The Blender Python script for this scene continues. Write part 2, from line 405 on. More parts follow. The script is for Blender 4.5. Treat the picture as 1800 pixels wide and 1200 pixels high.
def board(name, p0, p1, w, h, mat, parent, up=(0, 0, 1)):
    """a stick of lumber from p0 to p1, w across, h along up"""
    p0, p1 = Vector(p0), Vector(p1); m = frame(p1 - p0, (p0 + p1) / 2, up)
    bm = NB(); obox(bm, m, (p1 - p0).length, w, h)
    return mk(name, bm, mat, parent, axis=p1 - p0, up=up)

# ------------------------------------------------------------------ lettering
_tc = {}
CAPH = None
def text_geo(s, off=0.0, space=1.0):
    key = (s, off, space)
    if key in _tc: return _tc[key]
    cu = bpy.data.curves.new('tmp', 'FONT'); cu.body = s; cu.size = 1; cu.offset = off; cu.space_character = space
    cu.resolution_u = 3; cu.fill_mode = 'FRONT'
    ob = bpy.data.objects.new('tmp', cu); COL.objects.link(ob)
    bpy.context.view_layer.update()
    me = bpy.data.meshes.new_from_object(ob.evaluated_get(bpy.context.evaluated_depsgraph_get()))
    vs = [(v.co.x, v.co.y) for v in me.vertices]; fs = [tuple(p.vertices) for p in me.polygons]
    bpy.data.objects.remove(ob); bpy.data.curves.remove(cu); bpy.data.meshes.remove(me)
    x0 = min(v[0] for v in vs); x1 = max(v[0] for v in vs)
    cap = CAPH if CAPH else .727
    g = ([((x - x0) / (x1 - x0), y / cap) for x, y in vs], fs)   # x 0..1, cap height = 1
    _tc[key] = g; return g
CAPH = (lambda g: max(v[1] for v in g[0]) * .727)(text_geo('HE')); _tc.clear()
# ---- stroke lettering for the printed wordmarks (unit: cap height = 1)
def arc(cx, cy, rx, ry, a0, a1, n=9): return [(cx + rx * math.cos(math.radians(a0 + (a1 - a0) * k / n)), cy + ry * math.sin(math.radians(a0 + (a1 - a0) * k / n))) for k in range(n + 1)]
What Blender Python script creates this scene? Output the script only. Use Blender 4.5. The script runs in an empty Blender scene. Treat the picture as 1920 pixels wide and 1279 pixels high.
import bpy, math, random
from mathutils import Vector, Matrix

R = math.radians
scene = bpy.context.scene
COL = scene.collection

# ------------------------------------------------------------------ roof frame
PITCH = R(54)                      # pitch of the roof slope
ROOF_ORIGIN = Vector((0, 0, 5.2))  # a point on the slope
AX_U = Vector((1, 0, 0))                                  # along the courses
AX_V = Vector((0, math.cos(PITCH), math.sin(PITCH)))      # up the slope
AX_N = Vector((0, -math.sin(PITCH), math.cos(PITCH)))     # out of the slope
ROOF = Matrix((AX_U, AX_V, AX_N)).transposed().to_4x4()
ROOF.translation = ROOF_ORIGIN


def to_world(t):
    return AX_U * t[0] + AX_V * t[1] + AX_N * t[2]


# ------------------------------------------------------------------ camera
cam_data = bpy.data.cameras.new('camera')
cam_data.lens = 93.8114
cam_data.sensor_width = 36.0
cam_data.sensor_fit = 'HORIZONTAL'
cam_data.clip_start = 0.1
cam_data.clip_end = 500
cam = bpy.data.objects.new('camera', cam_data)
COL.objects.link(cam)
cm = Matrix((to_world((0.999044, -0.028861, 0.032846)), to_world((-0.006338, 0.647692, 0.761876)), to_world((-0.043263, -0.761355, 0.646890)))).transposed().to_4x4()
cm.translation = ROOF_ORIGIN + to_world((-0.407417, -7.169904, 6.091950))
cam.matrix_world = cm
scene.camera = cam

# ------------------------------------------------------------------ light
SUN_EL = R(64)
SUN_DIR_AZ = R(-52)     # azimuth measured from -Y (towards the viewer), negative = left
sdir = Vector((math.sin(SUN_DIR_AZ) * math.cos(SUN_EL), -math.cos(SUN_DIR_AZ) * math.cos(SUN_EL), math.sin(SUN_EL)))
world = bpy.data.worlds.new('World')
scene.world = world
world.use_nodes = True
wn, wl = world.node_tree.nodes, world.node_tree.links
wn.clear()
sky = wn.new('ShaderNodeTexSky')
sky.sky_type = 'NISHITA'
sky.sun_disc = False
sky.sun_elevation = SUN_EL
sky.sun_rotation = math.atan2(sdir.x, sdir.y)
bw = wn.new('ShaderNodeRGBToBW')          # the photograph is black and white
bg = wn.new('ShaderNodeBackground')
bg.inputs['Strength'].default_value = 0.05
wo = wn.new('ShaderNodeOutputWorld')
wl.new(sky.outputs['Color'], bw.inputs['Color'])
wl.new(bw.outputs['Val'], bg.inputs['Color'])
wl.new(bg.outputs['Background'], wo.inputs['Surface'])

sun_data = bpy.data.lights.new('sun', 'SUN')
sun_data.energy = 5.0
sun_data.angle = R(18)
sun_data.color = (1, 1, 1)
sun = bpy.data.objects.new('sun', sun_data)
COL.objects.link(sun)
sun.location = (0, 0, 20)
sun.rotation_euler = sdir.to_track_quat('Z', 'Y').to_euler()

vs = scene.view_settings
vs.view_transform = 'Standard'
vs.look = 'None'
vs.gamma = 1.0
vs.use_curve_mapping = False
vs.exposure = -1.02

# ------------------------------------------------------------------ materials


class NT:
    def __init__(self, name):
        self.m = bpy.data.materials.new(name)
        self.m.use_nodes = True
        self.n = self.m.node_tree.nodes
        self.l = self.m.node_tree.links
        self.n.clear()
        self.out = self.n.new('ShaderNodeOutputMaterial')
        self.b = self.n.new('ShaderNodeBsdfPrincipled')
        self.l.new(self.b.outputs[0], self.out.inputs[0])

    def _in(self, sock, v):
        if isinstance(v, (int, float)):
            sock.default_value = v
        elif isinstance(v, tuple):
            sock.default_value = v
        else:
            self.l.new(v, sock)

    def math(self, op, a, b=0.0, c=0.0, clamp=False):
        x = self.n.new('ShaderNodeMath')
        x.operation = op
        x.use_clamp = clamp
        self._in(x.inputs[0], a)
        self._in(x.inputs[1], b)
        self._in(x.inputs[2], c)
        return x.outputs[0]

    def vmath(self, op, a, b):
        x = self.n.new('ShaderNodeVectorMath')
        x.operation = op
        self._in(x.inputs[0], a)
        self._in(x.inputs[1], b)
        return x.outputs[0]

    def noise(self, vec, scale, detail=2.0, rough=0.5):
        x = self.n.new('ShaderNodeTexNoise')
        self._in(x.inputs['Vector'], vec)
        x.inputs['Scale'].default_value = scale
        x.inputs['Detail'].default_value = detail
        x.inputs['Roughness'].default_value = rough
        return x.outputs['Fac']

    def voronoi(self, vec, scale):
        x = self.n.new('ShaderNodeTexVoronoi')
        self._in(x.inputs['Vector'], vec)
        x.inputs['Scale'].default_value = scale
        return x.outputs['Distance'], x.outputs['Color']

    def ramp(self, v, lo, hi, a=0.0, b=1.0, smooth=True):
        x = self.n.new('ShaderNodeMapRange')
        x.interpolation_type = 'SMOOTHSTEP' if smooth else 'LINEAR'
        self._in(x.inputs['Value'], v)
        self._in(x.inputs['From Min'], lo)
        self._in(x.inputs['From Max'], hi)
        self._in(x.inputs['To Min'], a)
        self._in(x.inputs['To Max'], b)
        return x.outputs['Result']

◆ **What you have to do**
Please give back only the lines between the first line of the entries and the line with "return mk(name, bm, mat, parent, axis=p1", both ends included, word for word.

◆ **Task result**
The Blender Python script for this scene continues. Write part 2, from line 405 on. More parts follow. The script is for Blender 4.5. Treat the picture as 1800 pixels wide and 1200 pixels high.
def board(name, p0, p1, w, h, mat, parent, up=(0, 0, 1)):
    """a stick of lumber from p0 to p1, w across, h along up"""
    p0, p1 = Vector(p0), Vector(p1); m = frame(p1 - p0, (p0 + p1) / 2, up)
    bm = NB(); obox(bm, m, (p1 - p0).length, w, h)
    return mk(name, bm, mat, parent, axis=p1 - p0, up=up)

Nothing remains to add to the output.